Imagine that you are confined to a locked room. The room is virtually bare. There is a thick book in the room with the unpromising title
What to Do If They Shove Chinese Writing Under the Door
.
One day a sheet of paper bearing Chinese script is shoved underneath the locked door. To you, who know nothing of Chinese, it contains meaningless symbols, nothing more. You are by now desperate for ways to pass the time. So you consult
What to Do If They Shove Chinese Writing Under the Door
. It describes a tedious and elaborate solitaire pastime you can “play” with the Chinese characters on the sheet. You are supposed to scan the text for certain Chinese characters and keep track of their occurrences according to complicated rules outlined in the book. It all seems pointless, but having nothing else to do, you follow the instructions.
The next day, you receive another sheet of paper with more Chinese writing on it. This very contingency is covered in the book too. The book has further instructions for correlating and manipulating the Chinese symbols on the second sheet, and combining this information with your work from the first sheet. The book ends with instructions to copy certain Chinese symbols (some from the paper, some from the book) onto a fresh sheet of paper. Which symbols you copy depends, in a very complicated way, on your previous work. Then the book says to shove the new sheet under the door of your locked room. This you do.
Unknown to you, the first sheet of Chinese characters was a Chinese short story, and the second sheet was questions about the story, such as might be asked in a reading test. The sheet of characters you copied according to the instructions were (still unknown to you!) answers to the questions. You have been manipulating the
characters via a very complex algorithm written in English. The algorithm simulates the way a speaker of Chinese thinks—or at least the way a Chinese speaker reads something, understands it, and answers questions about what he has read. The algorithm is so good that the “answers” you gave are indistinguishable from those that a native speaker of Chinese would give, having read the same story and been asked the same questions.
The people who built the room claim that it contains a trained pig that can understand Chinese. They take the room to county fairs and let people on the outside submit a story in Chinese and a set of questions based on the story. The people on the outside are skeptical of the pig story. The answers are so consistently “human” that everyone figures there is really a Chinese-speaking person in there. As long as the room remains sealed, nothing will dissuade the outsiders from this hypothesis.

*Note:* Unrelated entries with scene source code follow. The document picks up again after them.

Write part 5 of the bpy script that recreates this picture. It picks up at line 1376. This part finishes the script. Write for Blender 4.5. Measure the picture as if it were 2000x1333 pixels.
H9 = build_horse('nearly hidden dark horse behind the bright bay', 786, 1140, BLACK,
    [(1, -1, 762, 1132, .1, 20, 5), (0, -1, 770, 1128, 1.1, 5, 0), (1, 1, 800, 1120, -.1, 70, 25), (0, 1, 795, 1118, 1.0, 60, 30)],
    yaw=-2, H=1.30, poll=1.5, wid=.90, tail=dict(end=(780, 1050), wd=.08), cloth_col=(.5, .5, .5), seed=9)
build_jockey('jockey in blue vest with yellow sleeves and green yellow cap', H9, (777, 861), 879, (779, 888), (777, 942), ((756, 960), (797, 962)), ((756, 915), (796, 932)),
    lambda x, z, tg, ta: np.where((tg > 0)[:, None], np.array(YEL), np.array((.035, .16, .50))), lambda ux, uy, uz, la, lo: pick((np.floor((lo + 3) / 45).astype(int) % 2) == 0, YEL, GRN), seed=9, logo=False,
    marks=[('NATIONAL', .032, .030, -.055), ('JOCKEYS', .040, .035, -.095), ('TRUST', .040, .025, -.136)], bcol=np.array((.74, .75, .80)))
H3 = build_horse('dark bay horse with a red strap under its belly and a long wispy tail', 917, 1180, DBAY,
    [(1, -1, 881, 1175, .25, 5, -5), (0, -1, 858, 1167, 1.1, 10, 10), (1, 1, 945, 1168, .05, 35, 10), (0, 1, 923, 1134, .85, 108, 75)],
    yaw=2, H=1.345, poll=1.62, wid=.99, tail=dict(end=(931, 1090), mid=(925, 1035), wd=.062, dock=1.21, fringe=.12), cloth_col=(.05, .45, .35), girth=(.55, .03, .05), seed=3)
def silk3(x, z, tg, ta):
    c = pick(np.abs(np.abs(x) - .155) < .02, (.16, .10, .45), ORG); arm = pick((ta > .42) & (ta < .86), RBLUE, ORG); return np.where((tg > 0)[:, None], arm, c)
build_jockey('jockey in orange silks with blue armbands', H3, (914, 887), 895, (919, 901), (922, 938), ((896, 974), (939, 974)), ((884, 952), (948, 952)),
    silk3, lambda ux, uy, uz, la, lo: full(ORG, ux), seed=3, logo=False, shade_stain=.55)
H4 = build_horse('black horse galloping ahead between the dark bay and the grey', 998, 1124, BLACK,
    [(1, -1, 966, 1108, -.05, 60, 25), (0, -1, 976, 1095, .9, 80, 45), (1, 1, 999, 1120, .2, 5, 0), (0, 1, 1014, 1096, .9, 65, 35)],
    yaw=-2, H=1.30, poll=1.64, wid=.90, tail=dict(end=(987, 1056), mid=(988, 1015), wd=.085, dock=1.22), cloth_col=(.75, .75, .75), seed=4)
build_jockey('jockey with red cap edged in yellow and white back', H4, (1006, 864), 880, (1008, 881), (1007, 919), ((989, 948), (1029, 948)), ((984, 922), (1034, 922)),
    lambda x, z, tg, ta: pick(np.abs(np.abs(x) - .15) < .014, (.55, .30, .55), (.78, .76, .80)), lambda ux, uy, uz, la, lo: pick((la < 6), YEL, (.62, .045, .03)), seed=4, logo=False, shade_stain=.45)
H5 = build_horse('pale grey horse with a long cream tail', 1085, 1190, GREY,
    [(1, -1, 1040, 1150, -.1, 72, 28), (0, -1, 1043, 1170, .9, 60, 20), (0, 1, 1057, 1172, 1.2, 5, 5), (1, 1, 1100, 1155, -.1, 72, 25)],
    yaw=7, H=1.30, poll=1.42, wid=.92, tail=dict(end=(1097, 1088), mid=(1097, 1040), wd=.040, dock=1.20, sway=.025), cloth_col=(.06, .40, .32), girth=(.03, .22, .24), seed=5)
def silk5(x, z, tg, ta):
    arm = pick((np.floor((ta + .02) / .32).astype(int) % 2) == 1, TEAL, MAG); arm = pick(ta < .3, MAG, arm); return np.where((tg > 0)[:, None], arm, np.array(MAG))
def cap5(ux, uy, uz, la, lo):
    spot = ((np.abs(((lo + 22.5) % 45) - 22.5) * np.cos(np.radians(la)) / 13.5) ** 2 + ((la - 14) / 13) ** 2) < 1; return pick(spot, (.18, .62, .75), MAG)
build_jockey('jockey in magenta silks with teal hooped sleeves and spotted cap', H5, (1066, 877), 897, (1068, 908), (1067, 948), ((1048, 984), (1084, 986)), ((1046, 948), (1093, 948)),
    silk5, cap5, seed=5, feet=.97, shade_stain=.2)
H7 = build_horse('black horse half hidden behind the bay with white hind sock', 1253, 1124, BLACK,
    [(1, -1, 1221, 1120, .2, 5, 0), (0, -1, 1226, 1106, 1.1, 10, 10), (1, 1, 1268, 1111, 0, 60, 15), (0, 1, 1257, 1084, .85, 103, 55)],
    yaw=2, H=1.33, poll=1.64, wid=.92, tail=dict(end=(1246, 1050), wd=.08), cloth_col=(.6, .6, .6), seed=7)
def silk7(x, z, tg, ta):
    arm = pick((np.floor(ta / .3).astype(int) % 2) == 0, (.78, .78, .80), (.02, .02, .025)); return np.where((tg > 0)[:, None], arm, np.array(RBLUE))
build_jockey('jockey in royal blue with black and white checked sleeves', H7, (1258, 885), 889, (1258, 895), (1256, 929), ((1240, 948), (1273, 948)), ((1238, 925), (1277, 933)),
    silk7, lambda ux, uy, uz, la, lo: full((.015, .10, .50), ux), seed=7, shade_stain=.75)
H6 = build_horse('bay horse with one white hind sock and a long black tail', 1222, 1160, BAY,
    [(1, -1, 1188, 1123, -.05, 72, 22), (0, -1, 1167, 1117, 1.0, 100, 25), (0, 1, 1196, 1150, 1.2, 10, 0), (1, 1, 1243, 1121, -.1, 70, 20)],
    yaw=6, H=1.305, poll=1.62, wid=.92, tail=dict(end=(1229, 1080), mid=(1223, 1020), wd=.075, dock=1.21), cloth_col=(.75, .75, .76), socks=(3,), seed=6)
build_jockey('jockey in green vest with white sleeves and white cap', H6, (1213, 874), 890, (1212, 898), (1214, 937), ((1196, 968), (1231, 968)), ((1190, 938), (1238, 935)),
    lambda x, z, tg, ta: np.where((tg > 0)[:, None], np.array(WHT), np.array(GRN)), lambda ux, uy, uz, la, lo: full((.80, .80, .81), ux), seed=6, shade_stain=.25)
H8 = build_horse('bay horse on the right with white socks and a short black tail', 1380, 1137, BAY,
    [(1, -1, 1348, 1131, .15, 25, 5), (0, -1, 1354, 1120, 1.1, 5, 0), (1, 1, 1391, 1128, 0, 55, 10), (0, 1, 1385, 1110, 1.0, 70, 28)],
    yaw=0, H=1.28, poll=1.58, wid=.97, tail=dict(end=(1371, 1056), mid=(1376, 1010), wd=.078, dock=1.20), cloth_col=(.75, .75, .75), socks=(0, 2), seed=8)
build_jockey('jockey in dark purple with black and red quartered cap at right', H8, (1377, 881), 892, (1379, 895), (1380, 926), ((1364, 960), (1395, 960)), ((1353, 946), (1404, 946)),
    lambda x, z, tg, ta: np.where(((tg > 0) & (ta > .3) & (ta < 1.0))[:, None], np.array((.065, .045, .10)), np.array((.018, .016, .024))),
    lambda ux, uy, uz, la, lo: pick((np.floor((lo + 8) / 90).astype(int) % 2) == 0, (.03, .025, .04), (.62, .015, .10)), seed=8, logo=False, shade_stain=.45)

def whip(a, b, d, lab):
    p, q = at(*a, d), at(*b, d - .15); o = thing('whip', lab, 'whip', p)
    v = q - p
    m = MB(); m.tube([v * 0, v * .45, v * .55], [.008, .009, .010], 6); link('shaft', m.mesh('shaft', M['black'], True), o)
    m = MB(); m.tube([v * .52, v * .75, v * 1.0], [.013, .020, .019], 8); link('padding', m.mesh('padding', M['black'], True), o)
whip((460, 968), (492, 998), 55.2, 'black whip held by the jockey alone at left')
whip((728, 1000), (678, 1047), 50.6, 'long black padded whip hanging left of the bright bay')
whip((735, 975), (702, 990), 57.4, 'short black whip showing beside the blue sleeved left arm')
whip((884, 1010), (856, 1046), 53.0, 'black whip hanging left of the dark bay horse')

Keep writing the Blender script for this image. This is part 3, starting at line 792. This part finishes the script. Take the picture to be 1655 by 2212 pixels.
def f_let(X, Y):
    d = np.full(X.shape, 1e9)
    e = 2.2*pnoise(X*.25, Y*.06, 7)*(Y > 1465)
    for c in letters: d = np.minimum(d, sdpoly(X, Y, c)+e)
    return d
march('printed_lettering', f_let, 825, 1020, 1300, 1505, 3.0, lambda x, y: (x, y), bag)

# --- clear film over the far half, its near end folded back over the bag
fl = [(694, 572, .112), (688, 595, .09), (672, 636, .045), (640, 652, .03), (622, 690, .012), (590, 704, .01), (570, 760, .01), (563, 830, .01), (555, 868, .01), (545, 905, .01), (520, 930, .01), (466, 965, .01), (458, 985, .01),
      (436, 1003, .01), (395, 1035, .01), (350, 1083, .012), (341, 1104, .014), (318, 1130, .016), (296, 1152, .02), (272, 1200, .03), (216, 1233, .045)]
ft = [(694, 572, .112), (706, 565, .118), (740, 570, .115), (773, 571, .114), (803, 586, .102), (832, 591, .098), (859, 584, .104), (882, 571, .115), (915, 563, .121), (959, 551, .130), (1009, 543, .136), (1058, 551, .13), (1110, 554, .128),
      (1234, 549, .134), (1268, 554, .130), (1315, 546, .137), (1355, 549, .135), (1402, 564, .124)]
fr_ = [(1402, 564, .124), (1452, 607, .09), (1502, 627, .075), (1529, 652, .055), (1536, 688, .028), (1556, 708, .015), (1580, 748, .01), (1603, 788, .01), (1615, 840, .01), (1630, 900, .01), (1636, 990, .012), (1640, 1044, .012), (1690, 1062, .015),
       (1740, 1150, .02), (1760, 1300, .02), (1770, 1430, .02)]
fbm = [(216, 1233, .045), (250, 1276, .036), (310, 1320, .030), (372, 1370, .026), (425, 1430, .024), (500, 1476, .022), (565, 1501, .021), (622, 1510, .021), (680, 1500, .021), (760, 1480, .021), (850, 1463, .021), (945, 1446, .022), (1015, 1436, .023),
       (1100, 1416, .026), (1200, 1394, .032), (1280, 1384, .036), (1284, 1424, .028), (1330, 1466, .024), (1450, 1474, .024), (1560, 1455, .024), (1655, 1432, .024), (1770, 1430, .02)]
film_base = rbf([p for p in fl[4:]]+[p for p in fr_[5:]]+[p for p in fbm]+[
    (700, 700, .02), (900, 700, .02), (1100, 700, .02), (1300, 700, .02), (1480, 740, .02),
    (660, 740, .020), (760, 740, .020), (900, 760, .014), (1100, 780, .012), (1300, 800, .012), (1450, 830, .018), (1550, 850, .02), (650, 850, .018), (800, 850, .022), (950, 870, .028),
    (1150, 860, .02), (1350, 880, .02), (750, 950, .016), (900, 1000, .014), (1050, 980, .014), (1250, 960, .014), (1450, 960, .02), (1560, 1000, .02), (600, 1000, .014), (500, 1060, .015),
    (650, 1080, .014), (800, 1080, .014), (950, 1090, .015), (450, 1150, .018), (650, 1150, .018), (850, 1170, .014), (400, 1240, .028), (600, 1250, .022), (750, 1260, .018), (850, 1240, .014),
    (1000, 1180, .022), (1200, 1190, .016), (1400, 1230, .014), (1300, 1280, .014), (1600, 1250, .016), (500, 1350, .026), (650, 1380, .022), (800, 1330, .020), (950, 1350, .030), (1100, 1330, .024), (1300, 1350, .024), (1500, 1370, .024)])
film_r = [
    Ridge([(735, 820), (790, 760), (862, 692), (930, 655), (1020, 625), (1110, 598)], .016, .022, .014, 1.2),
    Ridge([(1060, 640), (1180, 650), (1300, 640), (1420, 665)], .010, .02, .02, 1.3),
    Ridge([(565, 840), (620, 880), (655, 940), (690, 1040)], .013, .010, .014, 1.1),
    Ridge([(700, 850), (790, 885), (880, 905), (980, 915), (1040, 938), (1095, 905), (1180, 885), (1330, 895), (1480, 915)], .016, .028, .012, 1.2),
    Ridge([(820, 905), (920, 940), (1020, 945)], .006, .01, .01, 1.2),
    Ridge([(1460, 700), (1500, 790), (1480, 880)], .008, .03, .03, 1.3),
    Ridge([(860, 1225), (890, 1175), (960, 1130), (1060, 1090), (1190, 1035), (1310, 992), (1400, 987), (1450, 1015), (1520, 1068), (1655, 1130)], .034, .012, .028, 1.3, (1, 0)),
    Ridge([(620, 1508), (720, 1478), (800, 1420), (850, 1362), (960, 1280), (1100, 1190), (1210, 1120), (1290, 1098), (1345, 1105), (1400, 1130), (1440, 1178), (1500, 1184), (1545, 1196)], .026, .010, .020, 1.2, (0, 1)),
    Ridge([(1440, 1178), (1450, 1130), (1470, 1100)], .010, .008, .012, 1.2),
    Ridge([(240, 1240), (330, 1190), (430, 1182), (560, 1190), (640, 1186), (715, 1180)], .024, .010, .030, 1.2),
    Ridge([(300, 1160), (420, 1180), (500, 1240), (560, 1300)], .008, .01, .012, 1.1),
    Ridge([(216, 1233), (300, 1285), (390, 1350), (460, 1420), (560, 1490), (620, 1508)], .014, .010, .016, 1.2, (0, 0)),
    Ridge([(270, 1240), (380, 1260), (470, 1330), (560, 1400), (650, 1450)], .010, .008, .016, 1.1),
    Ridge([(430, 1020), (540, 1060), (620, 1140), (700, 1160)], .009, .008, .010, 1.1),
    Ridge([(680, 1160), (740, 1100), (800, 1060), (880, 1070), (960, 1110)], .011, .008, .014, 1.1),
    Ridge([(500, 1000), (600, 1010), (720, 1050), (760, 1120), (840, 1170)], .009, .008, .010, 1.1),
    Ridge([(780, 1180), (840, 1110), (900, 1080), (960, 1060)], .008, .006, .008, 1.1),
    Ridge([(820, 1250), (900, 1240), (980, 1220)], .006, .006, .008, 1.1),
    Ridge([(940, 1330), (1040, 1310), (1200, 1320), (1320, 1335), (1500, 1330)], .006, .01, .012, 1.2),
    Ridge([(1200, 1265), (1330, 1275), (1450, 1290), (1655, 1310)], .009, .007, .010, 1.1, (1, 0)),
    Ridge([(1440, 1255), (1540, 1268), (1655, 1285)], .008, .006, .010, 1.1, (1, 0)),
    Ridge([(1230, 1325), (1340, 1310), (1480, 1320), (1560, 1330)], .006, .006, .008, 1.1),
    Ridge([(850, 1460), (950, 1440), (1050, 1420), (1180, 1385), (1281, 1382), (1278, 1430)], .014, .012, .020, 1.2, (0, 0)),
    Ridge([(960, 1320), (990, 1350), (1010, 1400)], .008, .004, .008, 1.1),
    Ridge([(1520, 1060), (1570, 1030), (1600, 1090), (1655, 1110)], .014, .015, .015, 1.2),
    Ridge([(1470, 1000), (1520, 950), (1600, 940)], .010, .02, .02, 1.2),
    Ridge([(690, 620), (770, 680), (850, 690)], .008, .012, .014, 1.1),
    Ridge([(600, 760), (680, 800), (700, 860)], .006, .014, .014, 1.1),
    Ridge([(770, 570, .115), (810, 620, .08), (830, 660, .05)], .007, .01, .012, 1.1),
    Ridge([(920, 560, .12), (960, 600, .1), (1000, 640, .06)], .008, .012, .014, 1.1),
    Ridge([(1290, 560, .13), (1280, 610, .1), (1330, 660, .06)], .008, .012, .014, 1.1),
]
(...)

Searle’s point is this: Do you understand Chinese? Of course not! Being able to follow complex English directions is not the same as knowing Chinese. You do not know, and have not deduced, the meaning of a single Chinese character. The book of instructions is emphatically
not
a crash course in Chinese. It has taught you nothing. It is pure rote, and never does it divulge why you do something or what a given character means.
To you, it is all merely a pastime. You take symbols from the Chinese sheets and copy them onto blank sheets in accordance with the rules. It is as if you were playing solitaire and moving a red jack onto a black queen according to a card game’s rules. If, in solitaire, someone asked what a card “meant,” you would say it didn’t mean anything. Oh, sure, playing cards once had symbolic significance, but you would insist that none of that symbolism enters into the context of the game. A card is called a seven of diamonds just to distinguish it from the other cards and to simplify application of the game’s rules.
If you as a human can run through the Chinese algorithm and still not understand Chinese (much less experience the consciousness of a Chinese speaker), it seems all the more ridiculous to think that a machine could run through an algorithm and experience consciousness. Therefore, claims Searle, consciousness is not an algorithm.
Searle’s skepticism is considerably more generous than many who doubt that computers can think. His thought experiment postulates a working artificial intelligence algorithm. It is the set of instructions for manipulating the Chinese characters. Clearly the algorithm must encapsulate much, much more than Chinese grammar. It cannot be much less than a complete simulation of human thought processes, and it must contain the common knowledge expected of any human to boot.